Borrowers, especially small business start-ups, have for long complained of what they call prohibitive loan interest rates charged by local banks and microfinance institutions (MFIs).

Tuesday, February 09, 2016

Borrowers, especially small business start-ups, have for long complained of what they call prohibitive loan interest rates charged by local banks and microfinance institutions (MFIs).

Now that Senators have added their voice to that of ordinary Rwandans, especially small business operators, the Central Bank (BNR) should heed the voice of the people and intervene. On average, commercial banks presently charge 17 per cent interest but some go as high as 24 per cent.
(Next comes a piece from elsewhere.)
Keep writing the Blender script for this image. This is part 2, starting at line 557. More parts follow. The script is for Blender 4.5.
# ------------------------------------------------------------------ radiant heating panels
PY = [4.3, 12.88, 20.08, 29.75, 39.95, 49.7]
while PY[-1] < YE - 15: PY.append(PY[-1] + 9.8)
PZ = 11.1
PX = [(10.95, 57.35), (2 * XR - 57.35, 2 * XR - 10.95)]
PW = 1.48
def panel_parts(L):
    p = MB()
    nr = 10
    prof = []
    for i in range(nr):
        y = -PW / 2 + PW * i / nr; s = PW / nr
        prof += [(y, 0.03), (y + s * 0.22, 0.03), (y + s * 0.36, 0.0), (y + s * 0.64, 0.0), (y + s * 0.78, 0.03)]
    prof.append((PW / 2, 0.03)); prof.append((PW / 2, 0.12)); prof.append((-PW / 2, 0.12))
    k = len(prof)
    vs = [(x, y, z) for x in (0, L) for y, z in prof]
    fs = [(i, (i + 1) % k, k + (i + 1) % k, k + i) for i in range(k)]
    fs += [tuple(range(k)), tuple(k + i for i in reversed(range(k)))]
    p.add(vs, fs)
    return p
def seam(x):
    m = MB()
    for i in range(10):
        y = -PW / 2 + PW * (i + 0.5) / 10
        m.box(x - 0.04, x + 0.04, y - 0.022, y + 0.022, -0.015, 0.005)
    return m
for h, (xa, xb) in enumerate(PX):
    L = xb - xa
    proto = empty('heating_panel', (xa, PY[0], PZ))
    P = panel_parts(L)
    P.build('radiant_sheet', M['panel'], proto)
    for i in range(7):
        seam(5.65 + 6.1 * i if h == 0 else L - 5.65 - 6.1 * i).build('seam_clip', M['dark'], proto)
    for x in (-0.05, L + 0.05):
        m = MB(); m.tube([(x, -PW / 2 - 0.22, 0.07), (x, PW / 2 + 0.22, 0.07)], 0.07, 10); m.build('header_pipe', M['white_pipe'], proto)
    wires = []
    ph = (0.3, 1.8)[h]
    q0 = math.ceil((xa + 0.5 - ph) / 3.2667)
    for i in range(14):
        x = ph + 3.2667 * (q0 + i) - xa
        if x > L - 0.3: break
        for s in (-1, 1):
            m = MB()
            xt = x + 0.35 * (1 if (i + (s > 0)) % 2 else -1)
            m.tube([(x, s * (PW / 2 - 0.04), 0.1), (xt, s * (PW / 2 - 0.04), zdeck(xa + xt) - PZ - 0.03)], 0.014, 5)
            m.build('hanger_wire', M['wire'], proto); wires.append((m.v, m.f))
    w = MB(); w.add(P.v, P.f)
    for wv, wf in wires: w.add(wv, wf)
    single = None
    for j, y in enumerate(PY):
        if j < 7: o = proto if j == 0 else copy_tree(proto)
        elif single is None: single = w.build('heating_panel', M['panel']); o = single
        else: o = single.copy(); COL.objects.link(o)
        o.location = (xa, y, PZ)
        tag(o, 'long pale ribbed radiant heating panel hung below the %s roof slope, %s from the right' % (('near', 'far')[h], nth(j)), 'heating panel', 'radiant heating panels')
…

However, the Repo Rate, the rate at which the Central Bank lends to banks, has been at a low of 6.5 per cent since June 2014.

BNR says it cut its lending rates to encourage commercial banks to lend to the private sector, however, no bank has cut its rates over that period. They argue that they secure funds at high rates from global lenders. The increasing default rate could be partly blamed on expensive capital, which some borrowers, particularly SMEs, fail to repay in the end.
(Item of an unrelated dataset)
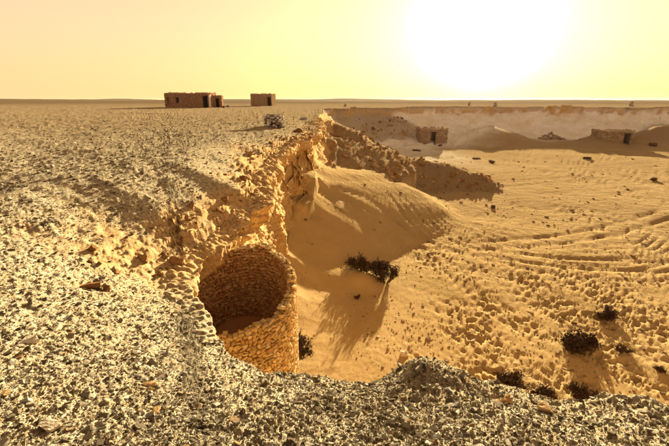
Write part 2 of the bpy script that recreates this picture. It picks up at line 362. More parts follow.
def earth_material():
    m, t, b = new_mat('desert_earth')
    tc = N(t, 'ShaderNodeTexCoord'); P = tc.outputs['Object']
    a = N(t, 'ShaderNodeAttribute', attribute_name='zone'); s = N(t, 'ShaderNodeSeparateColor'); t.links.new(a.outputs['Color'], s.inputs[0])
    a2 = N(t, 'ShaderNodeAttribute', attribute_name='zone_more'); s2 = N(t, 'ShaderNodeSeparateColor'); t.links.new(a2.outputs['Color'], s2.inputs[0])
    sand, rock, rub = s.outputs[0], s.outputs[1], s.outputs[2]; pale, distant, remote = s2.outputs[0], s2.outputs[1], s2.outputs[2]
    nb = noise(t, P, .35, 4); nm = noise(t, P, 2.5, 5, .65); nf = noise(t, P, 14, 6, .7); nv = noise(t, P, 70, 4, .7)
    grav = ramp(t, nf, [(.30, (.17, .125, .07)), (.46, (.38, .30, .17)), (.60, (.56, .475, .30)), (.75, (.74, .655, .45))])
    grav = mixc(t, ramp(t, nm, [(.45, 0.0), (.75, .6)]), grav, (.42, .29, .13))
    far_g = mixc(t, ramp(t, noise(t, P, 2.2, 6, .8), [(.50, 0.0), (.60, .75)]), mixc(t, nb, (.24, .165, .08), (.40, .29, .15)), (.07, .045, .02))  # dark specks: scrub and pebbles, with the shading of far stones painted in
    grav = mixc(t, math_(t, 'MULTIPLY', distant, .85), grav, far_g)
    snd = mixc(t, nm, (.34, .215, .078), (.47, .32, .13))
    snd = mixc(t, ramp(t, nb, [(.35, 0.0), (.7, .6)]), snd, (.50, .34, .14))
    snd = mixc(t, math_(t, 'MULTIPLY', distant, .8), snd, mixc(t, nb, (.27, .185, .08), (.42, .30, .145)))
    rk = mixc(t, ramp(t, nm, [(.3, 0.0), (.7, 1.0)]), (.48, .25, .07), (.70, .47, .18))
    rk = mixc(t, ramp(t, nf, [(.35, 1.0), (.5, 0.0)]), rk, (.22, .09, .03))
    rk = mixc(t, math_(t, 'MULTIPLY', ramp(t, nv, [(.5, 0.0), (.62, 1.0)]), .5), rk, (.80, .68, .42))
    rb = mixc(t, ramp(t, nf, [(.35, 0.0), (.7, 1.0)]), (.20, .125, .055), (.42, .30, .155))
    pl = mixc(t, ramp(t, nb, [(.35, 0.0), (.65, 1.0)]), (.80, .70, .48), (.95, .92, .78))
    pl = mixc(t, ramp(t, nm, [(.5, 0.0), (.66, .5)]), pl, (.56, .42, .22))
    c = mixc(t, sand, grav, snd); c = mixc(t, rub, c, rb); c = mixc(t, pale, c, pl); c = mixc(t, rock, c, rk)
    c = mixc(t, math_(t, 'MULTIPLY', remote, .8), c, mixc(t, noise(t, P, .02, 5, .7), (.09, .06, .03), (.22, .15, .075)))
    t.links.new(c, b.inputs['Base Color'])
    h = math_(t, 'ADD', math_(t, 'MULTIPLY', nf, 1.0), math_(t, 'MULTIPLY', nv, .35))
    h = math_(t, 'MULTIPLY', h, math_(t, 'SUBTRACT', 1.05, math_(t, 'MULTIPLY', sand, .80)))
    # coarser relief far away, where the mesh has no room for stones
    h2 = math_(t, 'MULTIPLY', noise(t, P, 1.1, 5, .7), math_(t, 'MULTIPLY', math_(t, 'SUBTRACT', distant, remote), 5.0))
    bump(t, b, math_(t, 'ADD', h, h2), .045, 1.0)
    return m
EARTH = earth_material()
def stone_mat(name, cols, scale=9.0, bd=.01, per='Random'):
    m, t, b = new_mat(name)
    tc = N(t, 'ShaderNodeTexCoord'); oi = N(t, 'ShaderNodeObjectInfo')
    g = N(t, 'ShaderNodeNewGeometry')
    r = math_(t, 'FRACT', math_(t, 'ADD', oi.outputs['Random'], math_(t, 'MULTIPLY', g.outputs['Random Per Island'], 7.31)))
    n = len(cols); c = ramp(t, r, [((i+.5)/n, k) for i, k in enumerate(cols)])
    nf = noise(t, tc.outputs['Object'], scale, 6, .7)
    c = mixc(t, 1.0, c, ramp(t, nf, [(.3, .55), (.7, 1.2)]), 'MULTIPLY')
    t.links.new(c, b.inputs['Base Color']); bump(t, b, nf, bd, .8); return m
M_GRAVEL = stone_mat('gravel_stone', [(.26, .20, .11), (.48, .385, .235), (.62, .52, .34), (.74, .65, .45), (.50, .31, .12), (.86, .80, .60), (.34, .27, .17), (.20, .15, .09)], 1.2, .25)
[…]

Bad loans are currently above BNR’s target of 5 per cent. In the MFI sector, bad loans go up 7 per cent. So, why do banks that are facilitated (through Repo Rate reductions) not reciprocating the gesture by reducing their interest rates? It is, therefore, time for the powers that be to call banks to order.

In the region, banks in Kenya and Uganda always adjust their interest rates accordingly whenever the central banks in the two countries cut or increase their key lending rates. Why doesn’t that ever happen in Rwanda?

Maybe it’s time the Senators and other policy-makers tasked the regulator to ensure borrowers acquire affordable capital.

Otherwise, the inaction by the central bank and policy-makers is hurting the ordinary Rwandan, leaving many without any savings. Others have lost their properties to auctioneers’ hammer after failing to repay loans.